▸ **EXCERPTED DATA**:

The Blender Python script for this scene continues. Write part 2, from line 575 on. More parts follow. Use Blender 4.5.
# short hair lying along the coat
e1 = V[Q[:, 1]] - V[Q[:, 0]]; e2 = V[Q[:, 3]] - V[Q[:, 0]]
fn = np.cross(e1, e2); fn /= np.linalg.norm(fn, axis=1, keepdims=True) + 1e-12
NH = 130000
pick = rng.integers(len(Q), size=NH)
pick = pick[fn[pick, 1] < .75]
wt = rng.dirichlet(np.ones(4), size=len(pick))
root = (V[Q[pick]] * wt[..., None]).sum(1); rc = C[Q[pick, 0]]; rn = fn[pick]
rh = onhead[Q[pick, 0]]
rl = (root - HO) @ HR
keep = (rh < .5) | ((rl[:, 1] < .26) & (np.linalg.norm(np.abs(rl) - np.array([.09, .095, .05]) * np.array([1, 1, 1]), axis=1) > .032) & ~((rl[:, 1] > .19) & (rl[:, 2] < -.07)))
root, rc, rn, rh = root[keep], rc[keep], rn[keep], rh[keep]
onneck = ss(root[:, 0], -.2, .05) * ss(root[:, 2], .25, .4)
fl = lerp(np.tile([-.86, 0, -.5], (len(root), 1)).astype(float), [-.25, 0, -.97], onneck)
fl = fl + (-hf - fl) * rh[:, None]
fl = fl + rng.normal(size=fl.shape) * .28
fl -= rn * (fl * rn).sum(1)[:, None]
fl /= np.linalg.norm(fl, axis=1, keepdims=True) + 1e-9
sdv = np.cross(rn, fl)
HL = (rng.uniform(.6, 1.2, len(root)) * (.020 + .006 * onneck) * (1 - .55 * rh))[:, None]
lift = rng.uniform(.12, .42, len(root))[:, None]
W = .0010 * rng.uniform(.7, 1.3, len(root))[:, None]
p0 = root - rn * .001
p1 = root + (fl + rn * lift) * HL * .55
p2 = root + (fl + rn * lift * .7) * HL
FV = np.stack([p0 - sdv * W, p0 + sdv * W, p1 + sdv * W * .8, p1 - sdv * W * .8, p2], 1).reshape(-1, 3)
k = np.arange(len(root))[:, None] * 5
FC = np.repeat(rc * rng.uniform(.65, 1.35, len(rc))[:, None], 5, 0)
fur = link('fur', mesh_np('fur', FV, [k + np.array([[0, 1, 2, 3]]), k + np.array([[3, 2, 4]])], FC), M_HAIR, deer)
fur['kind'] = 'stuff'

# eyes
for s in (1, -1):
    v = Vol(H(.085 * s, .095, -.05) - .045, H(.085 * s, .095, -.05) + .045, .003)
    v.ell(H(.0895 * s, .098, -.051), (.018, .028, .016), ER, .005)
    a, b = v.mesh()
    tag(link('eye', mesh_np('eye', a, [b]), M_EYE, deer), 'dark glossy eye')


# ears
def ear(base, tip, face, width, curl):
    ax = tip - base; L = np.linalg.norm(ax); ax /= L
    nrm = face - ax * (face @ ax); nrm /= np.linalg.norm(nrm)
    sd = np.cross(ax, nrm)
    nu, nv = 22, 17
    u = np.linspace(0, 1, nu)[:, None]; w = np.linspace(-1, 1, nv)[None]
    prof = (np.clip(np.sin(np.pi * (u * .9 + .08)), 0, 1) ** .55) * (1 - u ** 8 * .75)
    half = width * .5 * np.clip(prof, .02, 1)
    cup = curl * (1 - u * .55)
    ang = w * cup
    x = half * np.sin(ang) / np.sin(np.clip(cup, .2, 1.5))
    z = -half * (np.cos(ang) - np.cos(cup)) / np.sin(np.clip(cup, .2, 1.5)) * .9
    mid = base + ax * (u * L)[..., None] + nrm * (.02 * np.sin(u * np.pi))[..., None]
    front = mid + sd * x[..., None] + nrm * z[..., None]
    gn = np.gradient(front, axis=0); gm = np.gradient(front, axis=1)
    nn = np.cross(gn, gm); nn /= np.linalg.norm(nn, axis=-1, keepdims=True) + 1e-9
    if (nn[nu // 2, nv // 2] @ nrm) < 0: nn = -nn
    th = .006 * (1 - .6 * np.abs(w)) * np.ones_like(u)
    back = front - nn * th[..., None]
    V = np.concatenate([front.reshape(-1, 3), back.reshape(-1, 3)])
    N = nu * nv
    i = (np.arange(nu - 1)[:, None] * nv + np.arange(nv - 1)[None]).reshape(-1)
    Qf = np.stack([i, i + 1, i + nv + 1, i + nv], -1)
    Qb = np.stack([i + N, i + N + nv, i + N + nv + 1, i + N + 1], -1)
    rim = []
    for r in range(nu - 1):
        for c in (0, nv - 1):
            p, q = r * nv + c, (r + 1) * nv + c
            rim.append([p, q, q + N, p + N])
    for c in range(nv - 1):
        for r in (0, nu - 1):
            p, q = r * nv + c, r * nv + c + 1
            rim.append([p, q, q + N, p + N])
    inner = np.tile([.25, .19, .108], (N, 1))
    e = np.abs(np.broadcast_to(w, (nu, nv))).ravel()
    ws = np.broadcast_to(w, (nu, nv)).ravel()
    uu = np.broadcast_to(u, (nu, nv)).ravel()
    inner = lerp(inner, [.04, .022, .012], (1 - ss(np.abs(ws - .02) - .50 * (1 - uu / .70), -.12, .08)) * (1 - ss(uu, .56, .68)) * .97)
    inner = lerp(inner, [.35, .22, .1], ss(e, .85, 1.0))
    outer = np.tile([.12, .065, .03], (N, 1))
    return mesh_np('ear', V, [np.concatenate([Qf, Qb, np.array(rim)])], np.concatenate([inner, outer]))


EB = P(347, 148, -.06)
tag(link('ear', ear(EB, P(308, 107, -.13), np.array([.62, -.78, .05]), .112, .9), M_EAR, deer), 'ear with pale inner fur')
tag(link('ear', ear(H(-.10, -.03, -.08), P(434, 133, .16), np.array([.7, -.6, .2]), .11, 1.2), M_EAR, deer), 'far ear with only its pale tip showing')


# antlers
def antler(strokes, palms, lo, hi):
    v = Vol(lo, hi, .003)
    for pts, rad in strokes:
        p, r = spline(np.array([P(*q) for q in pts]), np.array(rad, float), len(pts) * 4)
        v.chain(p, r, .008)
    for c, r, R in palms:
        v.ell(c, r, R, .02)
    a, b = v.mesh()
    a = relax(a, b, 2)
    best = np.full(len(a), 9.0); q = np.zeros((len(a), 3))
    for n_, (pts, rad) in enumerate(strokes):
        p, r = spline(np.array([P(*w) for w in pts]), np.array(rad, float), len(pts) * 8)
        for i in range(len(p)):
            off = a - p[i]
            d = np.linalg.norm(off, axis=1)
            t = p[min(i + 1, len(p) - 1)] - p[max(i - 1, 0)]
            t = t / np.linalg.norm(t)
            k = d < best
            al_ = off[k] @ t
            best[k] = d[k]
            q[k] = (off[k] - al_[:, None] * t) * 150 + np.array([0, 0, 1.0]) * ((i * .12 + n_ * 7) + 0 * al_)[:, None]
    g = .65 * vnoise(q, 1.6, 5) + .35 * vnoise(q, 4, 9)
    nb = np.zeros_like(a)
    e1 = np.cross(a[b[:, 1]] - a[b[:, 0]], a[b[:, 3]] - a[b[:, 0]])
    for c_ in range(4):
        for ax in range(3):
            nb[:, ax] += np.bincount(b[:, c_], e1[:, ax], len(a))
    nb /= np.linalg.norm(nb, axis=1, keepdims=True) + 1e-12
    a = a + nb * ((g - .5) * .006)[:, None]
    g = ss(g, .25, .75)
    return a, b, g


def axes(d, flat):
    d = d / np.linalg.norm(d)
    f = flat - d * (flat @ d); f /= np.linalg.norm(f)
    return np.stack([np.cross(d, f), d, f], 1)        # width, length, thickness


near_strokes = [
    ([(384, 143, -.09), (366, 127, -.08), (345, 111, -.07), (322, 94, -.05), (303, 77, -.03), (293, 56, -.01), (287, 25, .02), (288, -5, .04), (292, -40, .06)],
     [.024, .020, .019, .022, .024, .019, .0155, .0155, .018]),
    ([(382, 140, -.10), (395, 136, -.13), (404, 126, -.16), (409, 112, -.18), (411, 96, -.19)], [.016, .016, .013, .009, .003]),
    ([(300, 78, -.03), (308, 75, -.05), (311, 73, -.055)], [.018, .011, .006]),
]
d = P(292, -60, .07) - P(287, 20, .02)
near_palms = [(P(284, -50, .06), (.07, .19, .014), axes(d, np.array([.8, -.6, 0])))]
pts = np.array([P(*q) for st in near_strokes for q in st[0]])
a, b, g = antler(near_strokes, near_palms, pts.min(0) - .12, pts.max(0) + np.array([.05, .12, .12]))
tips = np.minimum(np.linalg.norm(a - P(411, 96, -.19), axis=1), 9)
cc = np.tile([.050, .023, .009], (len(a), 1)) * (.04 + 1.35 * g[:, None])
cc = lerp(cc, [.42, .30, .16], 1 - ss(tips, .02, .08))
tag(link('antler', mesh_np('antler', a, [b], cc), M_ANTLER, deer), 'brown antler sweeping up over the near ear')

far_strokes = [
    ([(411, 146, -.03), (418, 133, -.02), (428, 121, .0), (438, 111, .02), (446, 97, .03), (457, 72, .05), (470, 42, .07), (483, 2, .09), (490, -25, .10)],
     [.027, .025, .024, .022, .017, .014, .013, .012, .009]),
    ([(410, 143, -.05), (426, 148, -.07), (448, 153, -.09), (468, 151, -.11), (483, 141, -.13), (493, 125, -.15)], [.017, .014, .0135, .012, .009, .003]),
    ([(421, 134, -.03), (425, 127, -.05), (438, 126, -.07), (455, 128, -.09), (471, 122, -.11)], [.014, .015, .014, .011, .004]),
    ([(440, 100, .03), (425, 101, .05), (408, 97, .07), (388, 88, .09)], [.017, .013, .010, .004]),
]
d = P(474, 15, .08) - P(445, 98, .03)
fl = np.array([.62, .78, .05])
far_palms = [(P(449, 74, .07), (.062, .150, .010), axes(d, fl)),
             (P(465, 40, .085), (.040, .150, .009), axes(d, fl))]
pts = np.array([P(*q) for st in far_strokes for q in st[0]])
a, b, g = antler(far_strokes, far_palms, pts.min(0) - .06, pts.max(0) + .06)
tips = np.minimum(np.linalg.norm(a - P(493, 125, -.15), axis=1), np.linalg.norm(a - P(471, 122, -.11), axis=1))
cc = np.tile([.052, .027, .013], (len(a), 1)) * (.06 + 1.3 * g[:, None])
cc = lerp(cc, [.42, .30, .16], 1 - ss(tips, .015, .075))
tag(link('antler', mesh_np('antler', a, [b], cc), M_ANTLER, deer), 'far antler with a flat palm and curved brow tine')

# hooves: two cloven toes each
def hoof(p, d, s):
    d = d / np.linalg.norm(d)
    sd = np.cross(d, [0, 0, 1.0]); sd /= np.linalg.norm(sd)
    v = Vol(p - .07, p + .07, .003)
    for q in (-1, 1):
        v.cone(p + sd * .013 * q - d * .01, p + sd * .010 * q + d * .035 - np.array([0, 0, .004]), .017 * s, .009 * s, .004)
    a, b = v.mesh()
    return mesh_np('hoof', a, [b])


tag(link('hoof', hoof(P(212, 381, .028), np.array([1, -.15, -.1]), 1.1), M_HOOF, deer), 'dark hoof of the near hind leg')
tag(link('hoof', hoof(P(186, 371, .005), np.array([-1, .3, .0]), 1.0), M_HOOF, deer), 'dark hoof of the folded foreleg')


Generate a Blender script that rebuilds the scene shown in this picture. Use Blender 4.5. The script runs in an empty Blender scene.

▸ **SHORT PROBLEM**:
Find the lines above holding the word "Blender" and show them.

▸ **SOLUTION TO THIS PROBLEM**:
The Blender Python script for this scene continues. Write part 2, from line 575 on. More parts follow. Use Blender 4.5.
Generate a Blender script that rebuilds the scene shown in this picture. Use Blender 4.5. The script runs in an empty Blender scene.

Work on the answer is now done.